Exports contracted slightly in June and for the year, growth will remain soft. The Ministry of Commerce reported that in June, export value contracted -0.3% YoY to USD 24.8bn, down from May’s 14-month high of USD 26.2bn. Excluding oil and gold from the calculations, exports posted a contraction of -1.6%. Major export goods experiencing contractions in the month included sugar (-51.9%), fresh, chilled, frozen & dried fruits (-37.8%), integrated circuit (-21.4%) and rubber products (-7.9%). However, export sectors seeing an expansion were rice (+96.6%), rubber (+28.8%), computers & computer equipment (+22.0%), telephones, fax machines, parts & equipment (+20.1%), and automobiles, parts & equipment (+13.5%). Exports to China, Japan, and the ASEAN-5 group all contracted in month, but those to the US, the EU and the CLMV countries grew. For the first half of this year, export value grew by 2.0%.

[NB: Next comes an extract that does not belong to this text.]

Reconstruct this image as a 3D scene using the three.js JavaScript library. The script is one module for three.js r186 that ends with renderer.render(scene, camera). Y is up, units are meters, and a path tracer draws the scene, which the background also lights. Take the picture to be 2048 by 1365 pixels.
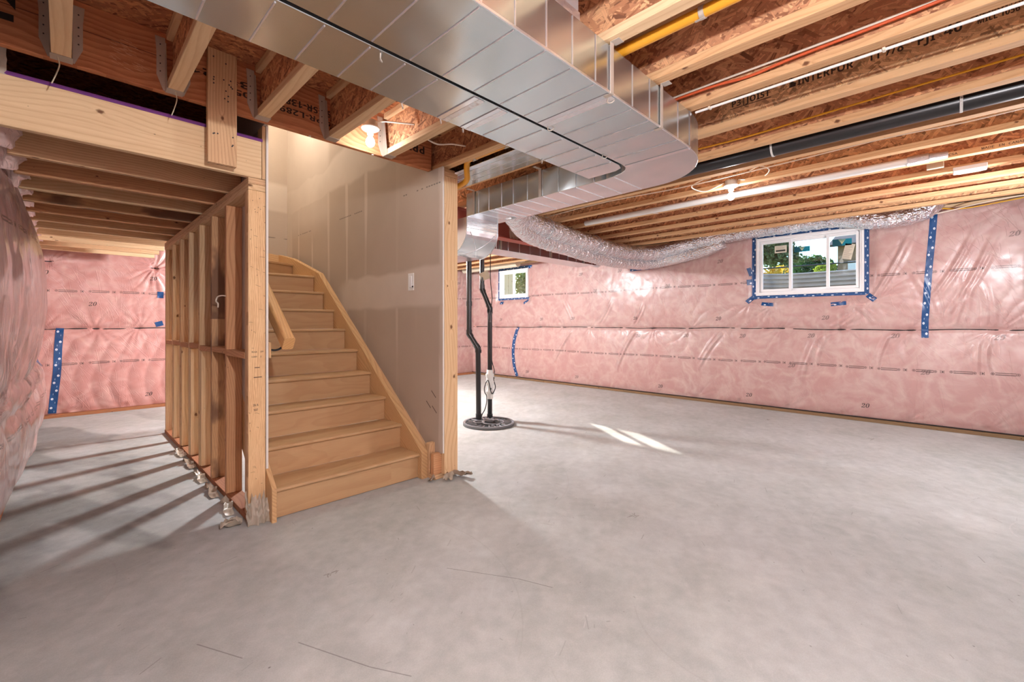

Exports weakened in June, partly due to the turn of the seasons and the resulting transition from growth of 36.3% in exports of agricultural goods in May to a contraction of -2.2% in June. In the second half of this year, exports will struggle against the impact of structural problems in the manufacturing sector. Also, Thai exports are coming under pressure from its weakening linkages to the world’s trade. The Bank of Thailand’s analysis shows that Thailand’s role of participation in global electronics supply chains has been limited. In addition, trade tensions between the US and China are worsening, while problems with an oversupply of manufacturing capacity in China will likely lead to a torrent of cheap Chinese exports flooding world markets, worsening Thai manufacturer’s competitive position in areas such as the production of electrical appliances and auto assembly. We therefore expect that over 2024, export growth will average just 1.8%.




 

The government has laid out a timeline for the implementation of its digital wallet policy, with the expenditure planned in Q4 of this year. On 24 July, the Ministry of Finance released its timetable for registrations for the THB 10,000 digital wallet payments. These will happen in three stages: (i) between 1 August and 15 September, registrations will open for those able to use the mobile-phone app.; (ii) from 16 September to 15 October, registrations will open for those without a smartphone; and (iii) from 1 October onwards, registrations will open for participating retailers. Further details of stages (ii) and (iii) will be released later. The government now hopes to be able to begin the expenditure under this program during the last quarter of the year.

Although details remain unclear, the government has now set out the broad outlines for how and when its flagship digital wallet scheme will be rolled out. This follows progress at the start of July in adjusting the project’s total funds to THB 450bn (from THB 500bn previously) and identifying sources of funds. The latter will comprise THB 165bn from the FY2024 budget (THB 122bn from additional budget and THB 43bn from budget management) and THB 285bn from the FY2025 budget (THB 152bn in direct allocations and THB 132.3bn in budget management). However, it remains to be seen how these budget allocations will be made and how this will be affected by domestic political factors, in particular the 14 August ruling by the Constitutional Court on Prime Minister Srettha Thavisin’s suitability for office. Recently,  the Ministry of Finance has revised up its forecast for 2024 GDP growth from 2.4% to 2.7%, which excludes the potential impacts of payments to digital wallets.